Quito, a 15 de octubre de 2013
El 15 de octubre de 1913, en Zaruma, provincia de El Oro, en el hogar constituido por Manuel José Crespo Romero y Josefina Crespo Balarezo, nació su tercer hijo, al que pusieron el nombre de Numa Pompilio.
Huérfano de padre desde la tierna edad de tres años, en una época en que la orfandad por fallecimiento del padre significaba un desamparo total, creció en una pobreza extrema y debió trabajar desde la temprana edad de trece años.
En busca de mejores horizontes, abandonó su tierra natal a los diecisiete años de edad; se trasladó a Santa Rosa, en la misma provincia de El Oro, y luego a Guayaquil, no sin antes haber participado, con otros jovencitos de su edad, en una expedición al río Puyango, en donde permaneció varios meses en una ocupación que habría de ser el inicio de su trabajo por cuenta propia: lavar oro, que al venderlo le proporcionó el capital que necesitaba para iniciar un negocio independiente. Trabajó con denuedo y se convirtió en un próspero boticario.
Este joven inteligente, disciplinado, honrado y trabajador, fue nuestro amado padre. De su matrimonio con nuestra muy querida madre, Adelaida Espinosa Aguilar, nacimos cuatro hijas y un varón (muerto días después de nacer).
La vida no es un permanente jardín de delicias. Cuando se hallaba en su mejor momento respecto a su negocio, el Perú invadió la provincia de El Oro, y nuestro padre lo perdió todo. Tuvo que establecerse con su familia (entonces constituida por su mujer y sus dos hijas mayores) en Quito, y comenzar de nuevo. Su juventud y el apoyo de nuestra madre le permitieron trabajar con ahínco y rehacer su situación económica.
Hombre afable, dotado de un exquisito sentido del humor, generoso con los pobres (ayudaba a familias y personas solas sin recursos económicos), honrado al extremo, marido proveedor y padre sacrificado, jamás descuidó su hogar ni la educación de sus hijas. Le gustaba cantar (lo hacía muy bien) y discutir civilizadamente sobre política (nacional e internacional) con sus amigos. Escribía poemas que jamás traspusieron la puerta de su casa, pues eran para consumo interno. De muy aguda inteligencia, sopesaba los problemas y encontraba la solución adecuada.

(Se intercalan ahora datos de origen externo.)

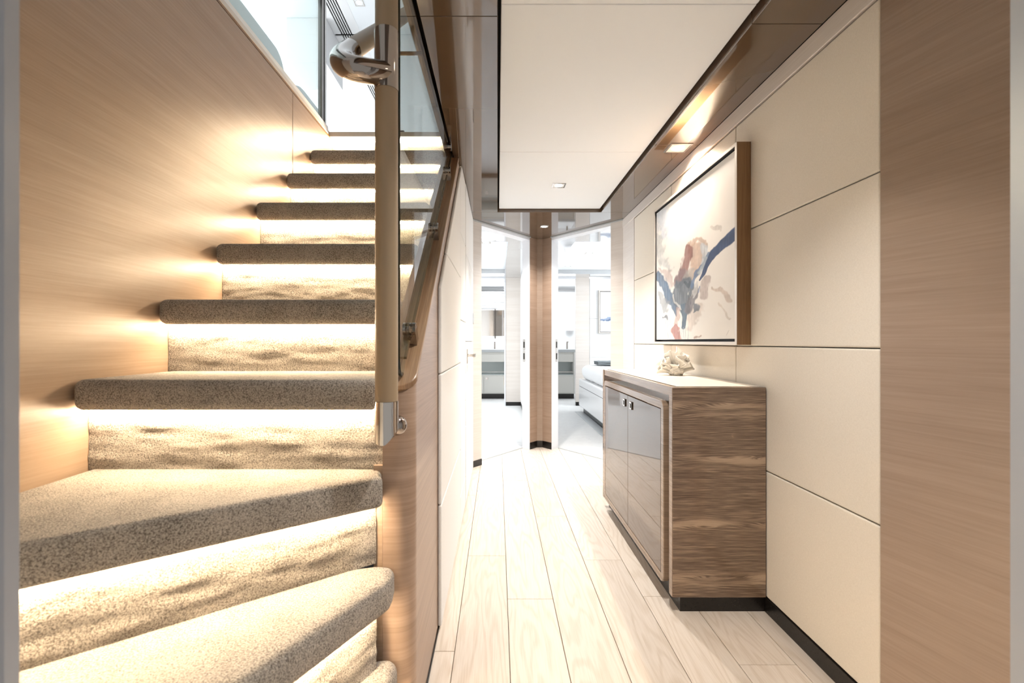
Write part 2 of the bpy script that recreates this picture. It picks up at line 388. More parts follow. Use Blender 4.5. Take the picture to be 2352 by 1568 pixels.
# door in the partition wall
bm = B(); box(bm, XL+.0005, XL+.003, 2.705, 3.50, FL+.012, .94); d1 = struct('door_1', bm, 'gap_black')
rows(2.705, 3.50, [FL+.012, -.504, 0, .52, .94], XL+.003, 'panel_fabric_white', d1, 1)
bm = B(); box(bm, XL+.015, XL+.021, 2.765, 2.80, -.135, -.045); bev(bm, .002, 2); hr = obj('handle', bm, 'chrome', d1)
bm = B(); tube(bm, [(XL+.02, 2.785, -.085), (XL+.058, 2.785, -.085)], .009, 14); bm2 = box(bm, XL+.050, XL+.064, 2.776, 2.90, -.096, -.076)
obj('lever', bm, 'chrome', hr)
# switch plate beside the far door frame
t = thing('light_switch', 'small chrome switch plate on the white wall before the left cabin door frame', 'switch', (XL+.017, 3.47, .17))
bm = B(); box(bm, XL+.0155, XL+.021, 3.44, 3.49, .13, .215); bev(bm, .002, 2); obj('plate', bm, 'chrome', t)
bm = B(); box(bm, XL+.021, XL+.0235, 3.452, 3.478, .15, .195); bev(bm, .001, 1); obj('rocker', bm, 'white_gloss', t)

# ---- right wall: upholstered panels, angled veneer panel, end strip, trim
bm = B(); box(bm, XR+.012, XR+.06, 1.12, 3.60, FL, SO+.05); wr = struct('wall_right', bm, 'gap_black')
zs = [-.925, -.469, -.018, .433, .876]
for y0, y1 in ((1.156, 1.858), (1.858, 2.547), (2.547, 3.24)):
    rows(y0, y1, zs, XR+.012, 'panel_fabric', wr, -1, th=.012)
bm = B(); box(bm, XR-.001, XR+.012, 3.2415, 3.56, -.925, SO); obj('end_panel', bm, 'pale_veneer', wr)
bm = B(); prism(bm, [(XR-.001, 1.1545), (1.075, .80), (1.115, .82), (XR+.03, 1.1545)], FL, SO+.05, 'z'); obj('angled_panel', bm, 'corner_veneer', wr)
bm = B(); box(bm, XR-.004, XR+.012, 1.156, 3.56, .879, SO); bev(bm, .002, 1); obj('trim', bm, 'pale_veneer', wr)
bm = B(); box(bm, XR-.003, XR+.012, 1.156, 3.52, FL, -.9265); struct('baseboard_right', bm, 'black_base')

# ---- ceiling: lacquer soffit around a raised white panel
SX0, SX1, SY1 = .0, .757, 3.33
bm = B(); box(bm, -.262, 1.05, -.2, 4.35, SO+.07, SO+.10); ceil = struct('ceiling', bm, 'gap_black')
def soff(poly, z1=SO+.069):
    bm = B(); prism(bm, poly, SO, z1, 'z'); bev(bm, .0012, 1); obj('soffit_panel', bm, 'lacquer', ceil)
xs = -.226
for a, b in ((-.1, 1.3225), (1.3245, SY1+.0005)): soff([(xs, a), (SX0, a), (SX0, b), (xs, b)])
for a, b in ((-.1, 1.354), (1.356, 2.19), (2.192, SY1+.0005)): soff([(SX1, a), (XR-.005, a), (XR-.005, b), (SX1, b)])
soff(door_clip([(xs, SY1+.001), (XR-.002, SY1+.001), (XR-.002, 4.6), (xs, 4.6)], .0))
for a, b in ((-.1, 1.3055), (1.3065, 2.3245), (2.3255, SY1-.012)):
    bm = B(); box(bm, SX0+.010, SX1-.012, a, b, SO+.022, SO+.06); bev(bm, .003, 2); obj('ceiling_panel', bm, 'white_ceiling', ceil)
# bronze fascia along the deck edge, stair side of the glass
bm = B(); box(bm, -.264, -.247, .42, 2.75, SO, 1.243); obj('fascia', bm, 'bronze', ceil)
bm = B(); box(bm, -.246, -.2265, .42, 2.75, 1.0, 1.243); obj('fascia', bm, 'gap_black', ceil)

# ---- wall around the doorway the camera looks through
bm = B(); prism(bm, [(-1.06, .36), (-.56, .36), (-.452, .395), (-.4445, .410), (-.4455, .424), (-1.06, .44)], FL, SO+.05, 'z'); struct('wall_front', bm, 'jamb_lacquer')
bm = B(); prism(bm, [(1.20, .50), (.625, .50), (.6308, .56), (1.20, .60)], FL, SO+.05, 'z'); struct('wall_front_right', bm, 'jamb_lacquer')

# ---- angled cabin door walls with the concave veneered pillar between them
def along(a, b, s, n):
    dx, dy = b[0]-a[0], b[1]-a[1]; L = math.hypot(dx, dy); dx, dy = dx/L, dy/L; nx, ny = -dy, dx
    if ny < 0: nx, ny = -nx, -ny
    return (a[0]+dx*s+nx*n, a[1]+dy*s+ny*n)
for idx, (a, b) in enumerate(((A, P1), (C, P2))):
    Ld = math.hypot(b[0]-a[0], b[1]-a[1])
    Q = lambda s, n: along(a, b, s, n)
    bm = B(); prism(bm, [Q(-.05, 0.001), Q(.12, 0.001), Q(.12, .085), Q(-.05, .085)], FL+.05, SO-.0005, 'z')
    wj = struct('door_%d' % (idx+2), bm, 'pale_veneer')
    bm = B(); prism(bm, [Q(-.045, -.002), Q(.121, -.002), Q(.121, .086), Q(-.045, .086)], FL, FL+.0495, 'z'); obj('baseboard', bm, 'black_base', wj)
    bm = B(); prism(bm, [Q(.121, 0.001), Q(Ld+.01, 0.001), Q(Ld+.01, .085), Q(.121, .085)], .918, SO-.0005, 'z'); obj('lintel', bm, 'silver_lacquer', wj)
    bm = B(); prism(bm, [Q(-.02, -.012), Q(Ld, -.012), Q(Ld, .0), Q(-.02, .0)], SO-.008, SO-.0008, 'z'); obj('trim', bm, 'slab_grey', wj)
    # latch side jamb with its strike plates
    bm = B(); prism(bm, [Q(Ld-.001, .001), Q(Ld+.012, .001), Q(Ld+.012, .085), Q(Ld-.001, .085)], FL, .9175, 'z'); obj('jamb', bm, 'silver_lacquer', wj)
    for zc in (-.03, -.135):
        bm = B(); prism(bm, [Q(Ld-.003, .052), Q(Ld-.0012, .052), Q(Ld-.0012, .075), Q(Ld-.003, .075)], zc-.05, zc+.05, 'z'); sp = obj('strike_plate', bm, 'chrome', wj)
        bm = B(); prism(bm, [Q(Ld-.004, .057), Q(Ld-.0031, .057), Q(Ld-.0031, .070), Q(Ld-.004, .070)], zc-.028, zc+.028, 'z'); obj('keep', bm, 'gap_black', sp)
    bm = B(); prism(bm, [Q(.12, .082), Q(Ld, .082), Q(Ld, .090), Q(.12, .090)], FL-.01, FL+.004, 'z'); obj('threshold', bm, 'slab_grey', wj)
pil = [P1, (.365, 4.21), (.415, 4.21), P2]
bm = B(); prism(bm, [(P1[0]+.012, P1[1]+.035), (.360, 4.225), (.420, 4.225), (P2[0]-.012, P2[1]+.035), (P2[0]-.012, 4.30), (P1[0]+.012, 4.30)], FL, SO, 'z'); pl = struct('trim_1', bm, 'gap_black')
for p, q in zip(pil, pil[1:]):
    dx, dy = q[0]-p[0], q[1]-p[1]; L_ = math.hypot(dx, dy); nx, ny = dy/L_*.01, -dx/L_*.01
    for z0, z1, m_ in ((FL+.062, SO, 'post_veneer'), (FL, FL+.0615, 'black_base')):
        e = .0 if m_ == 'post_veneer' else .0012
        bm = B(); prism(bm, [(p[0]+nx*e*100, p[1]+ny*e*100), (q[0]+nx*e*100, q[1]+ny*e*100), (q[0]-nx, q[1]-ny), (p[0]-nx, p[1]-ny)], z0, z1, 'z')
        obj('facet' if m_ == 'post_veneer' else 'baseboard', bm, m_ if p is not pil[1] else ('corner_veneer' if m_ == 'post_veneer' else m_), pl)

# ---- cabins beyond
CZ, BK = .97, 6.9
def hall(sign):
    """sign -1 the left cabin, +1 the right"""
    right = sign > 0
    xin = .43 if right else .35
    xo = 3.1 if right else -2.0
    a, b = (C, P2) if right else (A, P1)
    Q = lambda s, n: along(a, b, s, n)
    Ld = math.hypot(b[0]-a[0], b[1]-a[1])
    pts = [Q(.0, .0905), Q(Ld, .0905), (xin, 4.31), (xin, 8.5), (xo, 8.5), (xo, 3.6)]
    if right: pts = [Q(.0, .0905), (xo, 3.6), (xo, 8.5), (xin, 8.5), (xin, 4.31), Q(Ld, .0905)]
    bm = B(); prism(bm, pts, FL-.05, FL+.006, 'z'); struct('floor_cabin_' + ('right' if right else 'left'), bm, 'cabin_carpet')
    # outer walls
    nm = 'right' if right else 'left'
    bm = B(); box(bm, *sorted((xo, xo+sign*.05)), 3.5, 8.5, FL, CZ+.2); struct('wall_cabin_outer_' + nm, bm, 'white_wall')
    bm = B(); box(bm, *sorted((a[0]-sign*0 + sign*.02, xo)), 3.55, 3.60, FL, CZ+.2); struct('wall_cabin_near_' + nm, bm, 'white_wall')
    bm = B(); box(bm, min(xo, xin), max(xo, xin), 8.45, 8.5, FL, CZ+.2); struct('wall_bath_back_' + nm, bm, 'white_wall')
    return right, xin, xo, nm
R = hall(1); Lh = hall(-1)
bm = B(); box(bm, .352, .428, 4.305, 8.45, FL, CZ+.2); wd = struct('wall_divider', bm, 'white_wall')
rows(4.6, 6.88, [FL+.1, -.4, .1, .5, .94], .352, 'panel_fabric_white', wd, -1, th=.008)
bm = B(); box(bm, .346, .352, 4.4, 6.9, FL, FL+.06); obj('baseboard', bm, 'black_base', wd)
# back wall of the left cabin, bathroom opening at its left
bm = B(); box(bm, .122, .352, BK, BK+.05, FL+.063, CZ); wbl = struct('wall_cabin_back_left', bm, 'pale_veneer')
bm = B(); box(bm, .122, .352, BK-.004, BK+.05, FL, FL+.0625); obj('baseboard', bm, 'black_base', wbl)
bm = B(); box(bm, .100, .1215, BK-.006, BK+.06, FL, .952); obj('door_frame', bm, 'silver_lacquer', wbl)
bm = B(); box(bm, -.62, .1215, BK-.006, BK+.06, .952, CZ); obj('lintel', bm, 'silver_lacquer', wbl)
bm = B(); box(bm, -2.0, -.62, BK, BK+.05, FL, CZ); obj('wall_side', bm, 'white_wall', wbl)
for zc in (.42, -.6):
    bm = B(); box(bm, .094, .0995, BK+.01, BK+.05, zc-.06, zc+.06); obj('hinge', bm, 'chrome', wbl)
# back wall of the right cabin
bm = B(); box(bm, 1.185, 1.392, BK, BK+.05, FL+.063, CZ); wbr = struct('wall_cabin_back_right', bm, 'pale_veneer')
bm = B(); box(bm, 1.185, 1.392, BK-.004, BK+.05, FL, FL+.0625); obj('baseboard', bm, 'black_base', wbr)
for z0, z1 in ((-.24, .345), (.3465, .955), (FL, -.2415)):
    for x0, x1 in ((1.3945, 2.24), (2.2415, 3.1)):
        bm = B(); box(bm, x0, x1, BK-.004, BK+.05, z0, z1); bev(bm, .004, 2); obj('panel', bm, 'panel_fabric_white', wbr)
bm = B(); box(bm, .43, 1.185, BK-.006, BK+.06, .945, CZ); obj('lintel', bm, 'silver_lacquer', wbr)
bm = B(); box(bm, .43, .72, BK, BK+.05, FL, .945); obj('wall_side', bm, 'white_wall', wbr)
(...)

Lector infatigable, quiso que también nosotras adquiriésemos ese hermoso hábito. Así, se preocupó de que nos iniciáramos en la lectura desde tempranísima edad, mucho antes de que entrásemos a la escuela. Y en cuanto aprendimos a leer, su primer regalo fueron veinticinco cuentos para cada una. Ese fue el comienzo: más tarde, a medida que avanzábamos en edad, los libros llegaban con nuevos y distintos temas. Y cuando nos premiaba por algún logro, lo hacía siempre con libros.
Muy bien informado acerca del acontecer político del país y del mundo, además de otros muchos temas producto de sus lecturas (era autodidacta), estableció la costumbre de las sobremesas después del café de la tarde; al principio, él hablaba, y nosotras escuchábamos y preguntábamos; poco a poco, sabiamente, redujo sus intervenciones para que nosotras tomáramos parte muy activa en las conversaciones y expusiéramos nuestros propios puntos de vista. Así, nos alentó a leer y a estudiar por nuestra cuenta, aparte de la instrucción formal que paralelamente recibíamos.
No existe el ser humano perfecto: como todos, también Numa Crespo tenía sus defectos; pero, frente a su calidad humana, a su solidaridad con el prójimo, a su honradez y a sus múltiples virtudes, esos defectos quedaban minimizados.
Hoy, al conmemorar el centenario de su nacimiento, sus hijas queremos rendir un cálido y tierno homenaje a la memoria de un hombre íntegro, que enfrentó con valentía los avatares de la vida y que aceptó su muerte con entereza, valor y resignación.